According to Arseneault “I can’t tip someone if I have insider information. If I (break the rules and) provide someone with that information, I put them in the category of having a special relationship with the company, and their trading would be considered illegal insider trading.” Thus, even if the information you have is fifth-hand and you’ve never even heard of the company in question before, trading on the basis of undisclosed material information makes you guilty of illegal insider trading. If you pass this information on to another person, you’ve committed the offence of “tipping,” which is also subject to fines, sanctions and, in extreme cases, jail time.

The rules are strict. However “because of the nature of the oil and gas industry in Calgary there is a lot of opportunity to trade on insider information,” acknowledges Arseneault. “That information should be contained. Once it gets out of the container, troubles begin” – and that trouble is increasingly difficult to reign in. There are many new platforms on which people can trade, and even micro-cap companies can be listed on a number of exchanges. There is computer trading, there are social networks and there are online sites that promote stocks. Also it’s increasingly easy to put smaller trades into different accounts – your own, but perhaps also those of a spouse or a trusted accomplice – to ward off suspicion.

“The system is evolving very quickly,” Arseneault concedes. “We have to respond to that, so we’re pushing harder.” As evidence of the pace of change, the legislation governing securities regulation has changed several times since receiving royal assent a decade ago. Changes through order-in-council have been even more frequent.


Is enforcement more stringent in Alberta or are acts of commission more common? It’s possible that the ASC had more successful prosecutions than Canada’s other securities commissions in recent years because the commission is more vigilant and aggressive in combatting insider trading. It’s also possible that there are more prosecutions in the province because there is a bigger pool of offences. The answer to this conundrum is unknowable, although Gary Leach – the executive director of SEPAC – thinks senior people in the patch have powerful financial reasons not to transgress. “The oil industry is a close-knit community, and you have to have a sterling reputation to succeed. You want to go back to capital markets year after year. One offense will make it a lot harder to do that.” If caught, an offense could also get you fired or expelled from the board.
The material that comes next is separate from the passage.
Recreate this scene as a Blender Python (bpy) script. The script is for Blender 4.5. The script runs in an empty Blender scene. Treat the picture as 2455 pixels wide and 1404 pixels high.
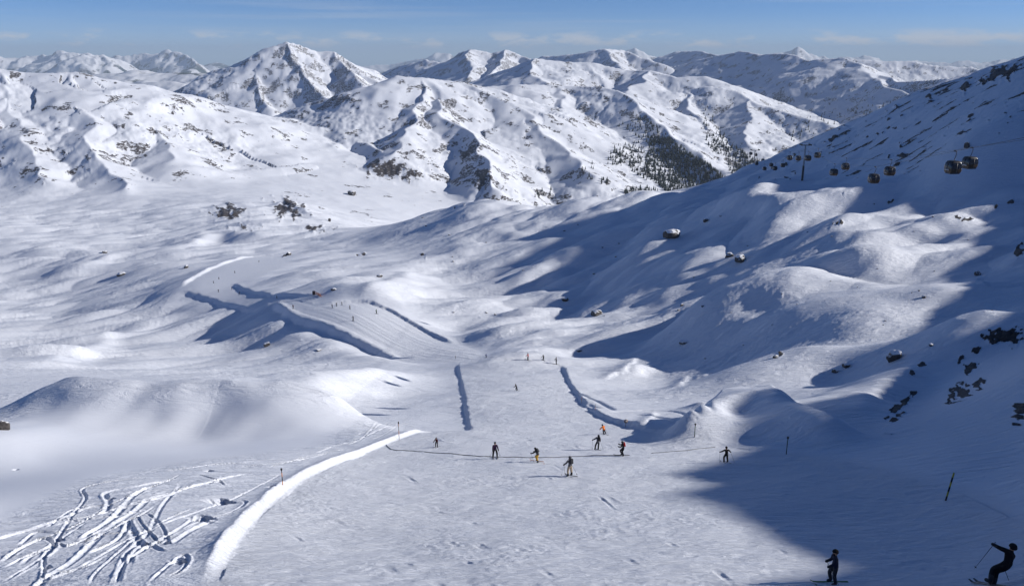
import bpy, bmesh, math, random
import numpy as np
from mathutils import Vector, Matrix

# ------------------------------------------------------------------ camera, light, sky
sc = bpy.context.scene
COL = sc.collection
FPX, PITCH = 1950.0, math.radians(16.2)
cd = bpy.data.cameras.new('camera'); cam = bpy.data.objects.new('camera', cd); COL.objects.link(cam)
cd.sensor_width = 36.0; cd.lens = 36.0 * FPX / 2455.0
cd.clip_start = 0.5; cd.clip_end = 80000.0
cam.rotation_euler = (math.radians(90) - PITCH, 0, 0)
sc.camera = cam

SUN_EL, SUN_AZ = math.radians(23.0), math.radians(4.0)      # azimuth measured from +X towards +Y
SUN_DIR = Vector((math.cos(SUN_EL) * math.cos(SUN_AZ), math.cos(SUN_EL) * math.sin(SUN_AZ), math.sin(SUN_EL)))
sl = bpy.data.lights.new('sun', 'SUN'); sl.energy = 5.0; sl.angle = math.radians(0.5); sl.color = (1.0, 0.95, 0.88)
so = bpy.data.objects.new('sun', sl); COL.objects.link(so)
so.rotation_euler = (-SUN_DIR).to_track_quat('-Z', 'Y').to_euler()

world = bpy.data.worlds.new("World"); sc.world = world; world.use_nodes = True
wn, wl = world.node_tree.nodes, world.node_tree.links
wn.clear()
sky = wn.new('ShaderNodeTexSky'); sky.sky_type = 'NISHITA'; sky.sun_disc = False
sky.sun_elevation = SUN_EL; sky.sun_rotation = math.radians(90) - SUN_AZ
sky.altitude = 2400; sky.air_density = 0.6; sky.dust_density = 0.1; sky.ozone_density = 7.0
wbg = wn.new('ShaderNodeBackground'); wbg.inputs[1].default_value = 0.095
wout = wn.new('ShaderNodeOutputWorld')
tc = wn.new('ShaderNodeTexCoord')
def wnoise(scale, detail, sx, sy, sz, rough=0.55, off=0.0):
    mp = wn.new('ShaderNodeMapping'); mp.inputs['Scale'].default_value = (sx, sy, sz)
    mp.inputs['Location'].default_value = (off, off * .7, off * .3)
    wl.new(tc.outputs['Generated'], mp.inputs[0])
    n = wn.new('ShaderNodeTexNoise'); n.inputs['Scale'].default_value = scale
    n.inputs['Detail'].default_value = detail; n.inputs['Roughness'].default_value = rough
    wl.new(mp.outputs[0], n.inputs[0]); return n.outputs[0]
def wmath(op, a, b=None, clamp=False):
    m = wn.new('ShaderNodeMath'); m.operation = op; m.use_clamp = clamp
    for i, v in enumerate((a, b)):
        if v is None: continue
        if isinstance(v, (int, float)): m.inputs[i].default_value = v
        else: wl.new(v, m.inputs[i])
    return m.outputs[0]
def wramp(v, lo, hi, a=0.0, b=1.0):
    m = wn.new('ShaderNodeMapRange'); m.interpolation_type = 'SMOOTHSTEP'
    wl.new(v, m.inputs[0])
    for i, k in zip((1, 2, 3, 4), (lo, hi, a, b)): m.inputs[i].default_value = k
    return m.outputs[0]
sep = wn.new('ShaderNodeSeparateXYZ'); wl.new(tc.outputs['Generated'], sep.inputs[0])
elev = sep.outputs['Z']
# thin cirrus streaks, higher in the sky
cir = wramp(wnoise(2.6, 7, 0.8, 0.8, 30.0, 0.6, 3.1), 0.48, 0.78, 0, 0.24)
cir = wmath('MULTIPLY', cir, wmath('MULTIPLY', wramp(elev, 0.010, 0.035), wramp(elev, 0.30, 0.10)))
cir = wmath('ADD', cir, wramp(elev, 0.055, 0.0, 0.0, 0.22))       # thin veil towards the horizon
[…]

The ASC’s investigation and enforcement tools seem relatively limited, making the challenge a big one. “We work with other agencies and we have a network of contacts that help us stay informed,” Arseneault explains. “We have to stay on top of the news and the markets. We carry out market surveillance, including real-time computer surveys. We analyse trading in individual stocks, we analyse trading by individuals, we talk to people and we summon documents. This enables us to develop a case.”

Most of the ASC’s cases are generated through market surveillance conducted by the Investment Industry Regulatory Organization of Canada (IIROC) and through post-trade investigations conducted by commission staff. Arseneault is reluctant to provide details about his investigations, but a couple of red flags are obvious. If people have traded in large numbers just before a deal is announced market, share volume spikes. This sends up a flag that IIROC can easily detect. The discovery that an individual under investigation recently opened new accounts for trading is a different kind of flag – one that would greatly interest commission investigators.

Most illegal insider trading is treated under administrative law, and therefore isn’t criminal – but don’t let that lull you into complacency. In 2004 Canada created the first specific Criminal Code offences of improper insider trading and tipping. The legislation also made it a crime to threaten or retaliate against employees who blow the whistle. The legislation applies to the “most egregious cases” of illegal insider trading.

The penalties? Conviction carries up to ten years in the slammer for each offence. Tipping carries a maximum five-year term. They aren’t worth the risk.